Si tratta di tendenze internazionali che riguardano tutti, pur sottendendo come ovvio alcune specificità territoriali. I consumatori cinesi hanno ad esempio più fiducia nelle aziende che cercano di apportare cambiamenti ecologici, con il 91% che crede alle affermazioni dei supermercati. Gli acquirenti francesi sono, invece, i più scettici: un terzo di loro non crede alle insegne gdo che affermano di aumentare le loro linee di prodotti ecologici. Escludendo il maggior "ottimismo" asiatico, comunque, negli altri Paesi esaminati, Italia compresa, la maggior parte dei consumatori (69%) mostra insoddisfazione per gli sforzi fatti da parte delle aziende di questo settore nell'affrontare il problema.

Per industria e retail, alimentari in primis, si apre insomma un nuovo imprescindibile fronte di azione che deve entrare a tutti gli effetti non solo tra le priorità su cui investire, ma diventare parte integrante di un nuovo modo di fare di business. Rispetto al tema della sostenibilità, infatti, greenwashing e socialwashing abbondano, rendendo arduo per gli acquirenti discernere tra chi parla e chi davvero fa (dati Ipsos a conferma). Non solo. Bisogna fare attenzione anche a non cavalcare trend dell'ultimo secondo senza validarne la fondatezza, ma agire a monte con un autovalutazione trasparente che anticipi le criticità e colmi gap eventuali gap di fiducia.

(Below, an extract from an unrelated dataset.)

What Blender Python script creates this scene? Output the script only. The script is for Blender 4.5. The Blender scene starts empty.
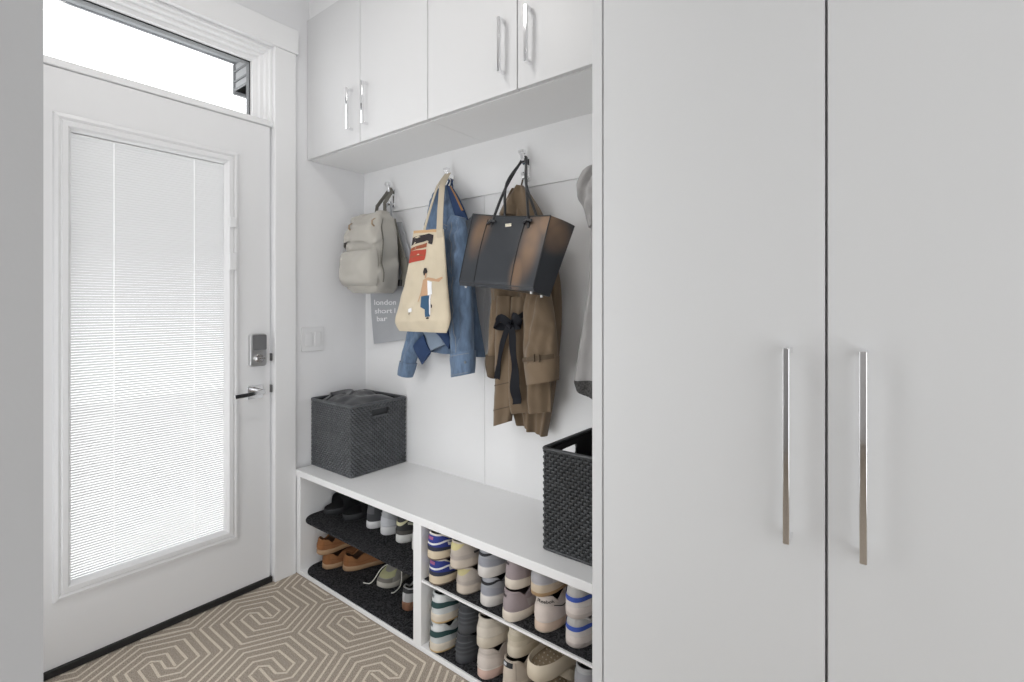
import bpy, bmesh, math, random
from mathutils import Vector, Matrix, noise
R = math.radians
random.seed(7)
scn = bpy.context.scene
COL = scn.collection

# ------------------------------------------------------------------ camera model (metres, floor z = 0)
FPX, CX, HOR, CAMZ = 499.0, 512.0, 306.0, 1.243
YAW = math.atan(.7836)
SN, CS = math.sin(YAW), math.cos(YAW)
def ray(u):
    t = (u-CX)/FPX
    return -SN+CS*t, CS+SN*t
def at_y(u, v, y):
    rx, ry = ray(u); s = y/ry
    return Vector((rx*s, y, CAMZ+(HOR-v)*s/FPX))
def at_x(u, v, x):
    rx, ry = ray(u); s = x/rx
    return Vector((x, ry*s, CAMZ+(HOR-v)*s/FPX))
def at_z(u, v, z):
    rx, ry = ray(u); s = (CAMZ-z)*FPX/(v-HOR)
    return Vector((rx*s, ry*s, z))

# ------------------------------------------------------------------ materials
MATS = {}
def mat(name, col, rough=.5, metal=0., bump=0., bscale=60., var=0., vscale=8., spec=.5, sheen=0., stretch=None):
    if name in MATS: return MATS[name]
    m = bpy.data.materials.new(name); m.use_nodes = True
    nt = m.node_tree; b = nt.nodes['Principled BSDF']
    b.inputs['Base Color'].default_value = (*col, 1)
    b.inputs['Roughness'].default_value = rough
    b.inputs['Metallic'].default_value = metal
    b.inputs['Specular IOR Level'].default_value = spec
    if sheen:
        b.inputs['Sheen Weight'].default_value = sheen
    if bump or var:
        tc = nt.nodes.new('ShaderNodeTexCoord'); out = tc.outputs['Object']
        if stretch:
            mp = nt.nodes.new('ShaderNodeMapping'); mp.inputs['Scale'].default_value = stretch
            nt.links.new(out, mp.inputs[0]); out = mp.outputs[0]
    if bump:
        n = nt.nodes.new('ShaderNodeTexNoise'); n.inputs['Scale'].default_value = bscale; n.inputs['Detail'].default_value = 3
        nt.links.new(out, n.inputs['Vector'])
        bp = nt.nodes.new('ShaderNodeBump'); bp.inputs['Strength'].default_value = bump; bp.inputs['Distance'].default_value = .004
        nt.links.new(n.outputs['Fac'], bp.inputs['Height']); nt.links.new(bp.outputs[0], b.inputs['Normal'])
    if var:
        n = nt.nodes.new('ShaderNodeTexNoise'); n.inputs['Scale'].default_value = vscale; n.inputs['Detail'].default_value = 4
        nt.links.new(out, n.inputs['Vector'])
        rp = nt.nodes.new('ShaderNodeValToRGB')
        rp.color_ramp.elements[0].position = .3; rp.color_ramp.elements[1].position = .7
        rp.color_ramp.elements[0].color = (*[max(0, c*(1-var)) for c in col], 1)
        rp.color_ramp.elements[1].color = (*[min(1, c*(1+var)) for c in col], 1)
        nt.links.new(n.outputs['Fac'], rp.inputs[0]); nt.links.new(rp.outputs[0], b.inputs['Base Color'])
    MATS[name] = m
    return m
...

Anziché "salire sul carro dell'ultimo claim da apporre su packaging e post social", restituendo l'eterna sensazione di arrivare tardi e con poca credibilità, molto meglio orientare i propri sforzi alla costruzione di una solida filiera responsabile e un'identità inattaccabile, per poi comunicarla successivamente e nel lungo termine.